Australian Sutton helped Team GB to Olympic glory in 2008
"We've got gifted athletes. People are very quick to write us off - at their peril - and come London, we'll have answered our critics."
British Cycling has termed its Apeldoorn World Championships squad the "nucleus" of its Olympic team for 2012, even though a couple of big names - such as team pursuiters Bradley Wiggins and Geraint Thomas - will not take part, while women's pursuiter Lizzie Armitstead has withdrawn with a side strain.
Big-name stars Victoria Pendleton and Sir Chris Hoy lead the team's sprint ambitions, with Sutton promising spectators will see "a new Vicky" compared to the 30-year-old's disappointing outing in Manchester last month.
But fascinating battles could develop in many events as Britain's best lock horns with resurgent Australian and French teams.
There are 10 world titles in Olympic disciplines up for grabs between Wednesday and Sunday, beginning with the men's team pursuit and team sprint.
But this week promises to see British riders on the front foot in other events after a couple of leaner years, by British standards, on the world stage.
GB youngsters take to world stage
Hoy and Kenny tackle twin European team sprint rivals in the form of a French line-up led by Gregory Bauge and the defending German world champions, while Pendleton takes on Australia's Anna Meares in both the individual and team sprints.
"Anna is going in as the sprint favourite and I don't think she's ever been in that position before," Pendleton told BBC Sport.
"It is a bit of a burden to carry and I'm quite happy to relinquish that for a year and say, 'Please, Anna.'
"There'll be very high expectations of her, and rightly so - her performance in Manchester was probably the strongest she's been in quite a few years."
Performance director Dave Brailsford has already taken pains to set the British team up as hunters, rather than hunted, at this event. Expect to see that borne out in the team pursuits.

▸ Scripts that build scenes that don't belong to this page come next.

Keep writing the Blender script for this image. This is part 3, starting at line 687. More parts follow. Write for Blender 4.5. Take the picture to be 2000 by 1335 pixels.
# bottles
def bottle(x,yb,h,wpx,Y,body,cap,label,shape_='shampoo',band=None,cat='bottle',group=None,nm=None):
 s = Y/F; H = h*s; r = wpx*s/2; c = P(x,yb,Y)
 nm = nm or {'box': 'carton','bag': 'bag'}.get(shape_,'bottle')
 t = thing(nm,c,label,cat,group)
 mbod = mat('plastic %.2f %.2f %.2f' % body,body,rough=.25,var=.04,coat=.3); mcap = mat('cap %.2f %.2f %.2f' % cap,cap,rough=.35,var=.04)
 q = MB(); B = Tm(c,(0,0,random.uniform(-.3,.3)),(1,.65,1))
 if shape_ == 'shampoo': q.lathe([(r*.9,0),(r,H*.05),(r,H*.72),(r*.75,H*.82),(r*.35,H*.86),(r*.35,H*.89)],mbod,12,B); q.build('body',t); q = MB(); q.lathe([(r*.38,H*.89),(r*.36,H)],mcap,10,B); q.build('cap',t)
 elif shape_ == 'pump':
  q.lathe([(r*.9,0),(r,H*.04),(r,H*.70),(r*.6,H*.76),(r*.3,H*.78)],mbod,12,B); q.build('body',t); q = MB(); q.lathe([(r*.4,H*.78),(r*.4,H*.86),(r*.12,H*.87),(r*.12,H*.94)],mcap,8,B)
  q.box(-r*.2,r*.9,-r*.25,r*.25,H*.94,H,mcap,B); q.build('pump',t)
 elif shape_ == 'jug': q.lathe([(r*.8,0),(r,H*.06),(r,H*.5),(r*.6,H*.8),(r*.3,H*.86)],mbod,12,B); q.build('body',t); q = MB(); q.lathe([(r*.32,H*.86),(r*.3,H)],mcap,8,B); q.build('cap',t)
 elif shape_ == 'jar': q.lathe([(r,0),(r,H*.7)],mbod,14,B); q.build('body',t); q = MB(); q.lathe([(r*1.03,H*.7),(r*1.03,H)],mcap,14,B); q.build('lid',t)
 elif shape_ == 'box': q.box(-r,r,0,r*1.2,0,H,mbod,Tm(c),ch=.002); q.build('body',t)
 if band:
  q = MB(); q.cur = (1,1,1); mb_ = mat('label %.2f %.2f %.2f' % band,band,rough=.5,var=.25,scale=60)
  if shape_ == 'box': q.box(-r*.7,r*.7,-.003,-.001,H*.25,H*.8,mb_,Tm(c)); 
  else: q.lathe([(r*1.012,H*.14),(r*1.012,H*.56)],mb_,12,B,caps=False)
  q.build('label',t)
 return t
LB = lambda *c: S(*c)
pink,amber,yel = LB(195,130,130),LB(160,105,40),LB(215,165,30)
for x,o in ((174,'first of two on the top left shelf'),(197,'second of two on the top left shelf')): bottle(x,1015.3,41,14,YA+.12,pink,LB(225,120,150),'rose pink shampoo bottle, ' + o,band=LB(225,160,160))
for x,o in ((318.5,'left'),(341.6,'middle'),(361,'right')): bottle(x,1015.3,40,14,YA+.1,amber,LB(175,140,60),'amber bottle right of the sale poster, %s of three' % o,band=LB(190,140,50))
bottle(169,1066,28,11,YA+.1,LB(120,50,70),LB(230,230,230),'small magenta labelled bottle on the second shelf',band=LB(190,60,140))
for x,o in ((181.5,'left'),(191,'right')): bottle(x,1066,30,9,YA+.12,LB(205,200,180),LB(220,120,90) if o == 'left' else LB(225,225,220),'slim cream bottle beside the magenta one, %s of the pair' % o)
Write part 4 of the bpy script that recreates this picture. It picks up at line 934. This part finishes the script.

Australia's Anna Meares is Victoria Pendleton's sprint arch-rival
The men's team, even stripped of Wiggins and Thomas, should give defending champions Australia and new rivals New Zealand a stern test, while the British women are out to recapture their world title from Australia.
"The ambition is to get that rainbow jersey back, definitely," said GB women's team pursuiter Joanna Rowsell.
"We've ridden the fastest time this season, at Manchester four weeks ago - we were so close to the world record - but we don't know what the Australians are going to pull out of the bag because their top team wasn't there."
Youngsters King and Trott have been handed berths in the World Championships squad with the aim of injecting pace into the women's endurance team, and Trott is expected to take on the omnium now that first choice Armitstead has dropped out.
"I just can't wait now. I didn't have a clue whether I was going to get selected or not, then to see my name on the list was an amazing feeling," said 18-year-old Trott.
"I couldn't ask for anything more than being on the same list as names like Wendy Houvenaghel and Chris Hoy.
"As a junior you think you're the bee's knees, Little Miss 'I Am', and suddenly you're just a little fish again in a big pond. You've got to accept it and aspire to be like them."
Sutton concluded: "The athletes will want medals but for the coaching team it's markers - where the gaps are, where the work needs to be done to make sure we're well ahead of the field come London."